Tejiendo la telaraña

jueves, 15 de julio de 2010



Los cuentos pueden medirse por los latidos de corazón del lector que los lee. No son muchos: mil, dos mil, quizás cinco mil latidos. Un número insignificante frente a los mil millones de latidos que pueden tener lugar durante la lectura de una novela. Leí una vez, en palabras de Andrés Neuman, que el cuentista actúa como un esprínter, mientras que el novelista lo hace como un corredor de fondo. Afirma Neuman que a este símil no le faltan razones, porque en un cuento suelen ser fundamentales una salida rápida, la capacidad de explosión, algún tipo de aceleración progresiva, una tensión sostenida, una técnica minuciosa que evite cualquier mal movimiento. Yo me siento cuentista. Como a un esprínter, la tensión me embarga antes de empezar a escribir un cuento. Soy como animal enjaulado que se mueve alrededor de un mismo punto, nervioso, con la mirada fija en los cien metros que tengo que recorrer. Luego apoyo los pies en los tacos y pongo las manos en el suelo. Y al sonido del disparo del juez de salida, me lanzo a la pista y corro con los ojos cerrados hacia la línea de meta. Sin apenas darme cuenta, mi carrera termina y sé que, a partir de ese momento, es el lector quien toma el relevo y continúa corriendo.

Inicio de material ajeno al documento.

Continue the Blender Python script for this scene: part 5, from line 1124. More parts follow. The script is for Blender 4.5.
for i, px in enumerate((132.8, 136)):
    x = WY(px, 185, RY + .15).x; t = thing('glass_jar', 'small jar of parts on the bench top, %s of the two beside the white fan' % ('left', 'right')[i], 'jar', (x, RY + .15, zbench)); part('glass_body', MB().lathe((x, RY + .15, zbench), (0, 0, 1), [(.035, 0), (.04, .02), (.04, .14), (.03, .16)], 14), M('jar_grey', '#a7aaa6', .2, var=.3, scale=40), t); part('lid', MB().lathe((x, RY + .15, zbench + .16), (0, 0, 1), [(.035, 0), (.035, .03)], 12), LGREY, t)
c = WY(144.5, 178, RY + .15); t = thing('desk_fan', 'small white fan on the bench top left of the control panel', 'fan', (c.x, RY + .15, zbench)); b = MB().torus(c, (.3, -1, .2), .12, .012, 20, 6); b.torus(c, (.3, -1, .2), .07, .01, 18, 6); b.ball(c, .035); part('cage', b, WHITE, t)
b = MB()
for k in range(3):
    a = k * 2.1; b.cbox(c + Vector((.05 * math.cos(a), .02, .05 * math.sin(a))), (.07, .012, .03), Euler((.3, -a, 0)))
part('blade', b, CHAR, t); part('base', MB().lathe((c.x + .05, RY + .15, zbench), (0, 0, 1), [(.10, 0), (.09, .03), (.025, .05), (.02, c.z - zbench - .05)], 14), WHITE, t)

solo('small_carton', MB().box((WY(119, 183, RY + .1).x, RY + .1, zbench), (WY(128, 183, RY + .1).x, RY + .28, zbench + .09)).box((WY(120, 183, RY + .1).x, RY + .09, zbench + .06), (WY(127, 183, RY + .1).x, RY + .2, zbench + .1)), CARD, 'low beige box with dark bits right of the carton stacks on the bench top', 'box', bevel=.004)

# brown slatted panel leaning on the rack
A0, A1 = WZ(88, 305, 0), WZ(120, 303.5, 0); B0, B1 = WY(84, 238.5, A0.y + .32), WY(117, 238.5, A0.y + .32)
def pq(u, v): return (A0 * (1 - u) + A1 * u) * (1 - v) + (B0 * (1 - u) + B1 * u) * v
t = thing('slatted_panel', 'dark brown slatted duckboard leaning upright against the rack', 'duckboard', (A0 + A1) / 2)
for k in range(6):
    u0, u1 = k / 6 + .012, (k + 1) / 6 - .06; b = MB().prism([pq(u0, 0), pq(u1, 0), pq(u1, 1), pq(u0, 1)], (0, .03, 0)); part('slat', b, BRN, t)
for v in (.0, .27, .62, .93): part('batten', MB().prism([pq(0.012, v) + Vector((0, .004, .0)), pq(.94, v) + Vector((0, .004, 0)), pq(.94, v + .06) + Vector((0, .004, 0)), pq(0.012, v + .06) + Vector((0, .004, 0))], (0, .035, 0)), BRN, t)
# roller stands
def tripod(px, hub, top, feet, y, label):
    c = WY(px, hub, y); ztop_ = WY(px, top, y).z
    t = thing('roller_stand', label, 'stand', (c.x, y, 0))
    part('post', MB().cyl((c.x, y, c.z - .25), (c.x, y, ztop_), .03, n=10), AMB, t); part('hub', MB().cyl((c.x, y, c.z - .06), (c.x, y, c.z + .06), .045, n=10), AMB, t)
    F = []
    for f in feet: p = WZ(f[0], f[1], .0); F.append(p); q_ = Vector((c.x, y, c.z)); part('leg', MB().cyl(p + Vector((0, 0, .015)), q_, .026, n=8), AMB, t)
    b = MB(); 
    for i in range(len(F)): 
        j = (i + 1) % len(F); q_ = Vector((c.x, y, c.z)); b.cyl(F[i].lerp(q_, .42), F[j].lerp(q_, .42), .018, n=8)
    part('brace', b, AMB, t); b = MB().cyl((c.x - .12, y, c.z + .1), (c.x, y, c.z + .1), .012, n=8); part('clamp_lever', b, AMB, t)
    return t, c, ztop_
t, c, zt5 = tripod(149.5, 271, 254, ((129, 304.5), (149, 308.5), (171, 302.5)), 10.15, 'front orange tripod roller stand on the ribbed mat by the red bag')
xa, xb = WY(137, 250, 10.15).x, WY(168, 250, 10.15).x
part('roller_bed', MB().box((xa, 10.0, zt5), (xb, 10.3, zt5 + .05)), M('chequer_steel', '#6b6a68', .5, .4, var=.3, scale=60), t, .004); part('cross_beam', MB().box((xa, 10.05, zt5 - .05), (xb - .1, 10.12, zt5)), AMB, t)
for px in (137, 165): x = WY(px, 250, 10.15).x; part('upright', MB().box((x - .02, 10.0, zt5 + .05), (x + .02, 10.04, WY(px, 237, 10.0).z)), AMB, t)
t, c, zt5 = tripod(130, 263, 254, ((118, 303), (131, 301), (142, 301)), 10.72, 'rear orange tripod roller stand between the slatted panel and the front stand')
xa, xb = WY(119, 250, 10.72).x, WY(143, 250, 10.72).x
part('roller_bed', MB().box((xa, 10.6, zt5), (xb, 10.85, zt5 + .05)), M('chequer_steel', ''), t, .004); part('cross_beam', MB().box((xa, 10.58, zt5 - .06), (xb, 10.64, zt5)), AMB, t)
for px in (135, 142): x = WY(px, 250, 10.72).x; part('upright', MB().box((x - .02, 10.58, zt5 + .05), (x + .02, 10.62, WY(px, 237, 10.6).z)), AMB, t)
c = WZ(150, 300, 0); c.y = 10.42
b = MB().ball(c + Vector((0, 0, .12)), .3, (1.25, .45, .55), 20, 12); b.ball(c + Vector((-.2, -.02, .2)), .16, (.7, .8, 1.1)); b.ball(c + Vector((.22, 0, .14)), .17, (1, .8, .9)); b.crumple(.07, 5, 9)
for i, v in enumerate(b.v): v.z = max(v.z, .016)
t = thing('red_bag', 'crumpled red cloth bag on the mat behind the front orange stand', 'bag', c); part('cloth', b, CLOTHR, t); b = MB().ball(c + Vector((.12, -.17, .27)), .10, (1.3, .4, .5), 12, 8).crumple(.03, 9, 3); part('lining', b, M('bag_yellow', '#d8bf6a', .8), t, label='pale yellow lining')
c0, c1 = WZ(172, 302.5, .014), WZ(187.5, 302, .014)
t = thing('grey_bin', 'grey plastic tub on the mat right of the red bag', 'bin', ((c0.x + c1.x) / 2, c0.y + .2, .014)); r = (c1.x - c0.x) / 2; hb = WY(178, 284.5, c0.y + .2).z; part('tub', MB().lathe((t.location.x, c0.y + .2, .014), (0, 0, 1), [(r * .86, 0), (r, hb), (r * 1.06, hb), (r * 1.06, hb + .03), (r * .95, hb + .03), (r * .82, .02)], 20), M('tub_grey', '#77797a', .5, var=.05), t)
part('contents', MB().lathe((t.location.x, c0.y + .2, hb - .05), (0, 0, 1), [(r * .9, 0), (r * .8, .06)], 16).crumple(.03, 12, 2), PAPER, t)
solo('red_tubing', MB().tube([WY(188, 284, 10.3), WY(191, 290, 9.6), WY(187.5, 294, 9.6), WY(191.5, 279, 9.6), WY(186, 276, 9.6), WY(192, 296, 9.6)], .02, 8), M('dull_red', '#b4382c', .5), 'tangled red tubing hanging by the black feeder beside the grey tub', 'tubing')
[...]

Entre el cuento más antiguo que forma parte de este libro y el más reciente han transcurrido exactamente dos años, dos meses y tres días. Entre ellos «pasó la vida», como diría una canción, por lo que es imposible hablar de un hilo conductor que los una. Pero estos dieciséis cuentos, desde el primero hasta el último, son un reflejo de mis obsesiones. No podría ser de otra manera. Al fin y al cabo, la escritura no es más que la repetición constante, como si de un mantra se tratara, de aquello que nos obsesiona. Y no son tantas las obsesiones que cargo a mi espalda: el miedo a la soledad, a la muerte, ese momento preciso en que, sin podérnoslo explicar, dejamos de amar a alguien. Si existe un hilo conductor, lo constituyen estas obsesiones, disfrazadas de hombre con tupé o de mujer con algas en el pelo.

Mil, dos mil, quizás cinco mil latidos.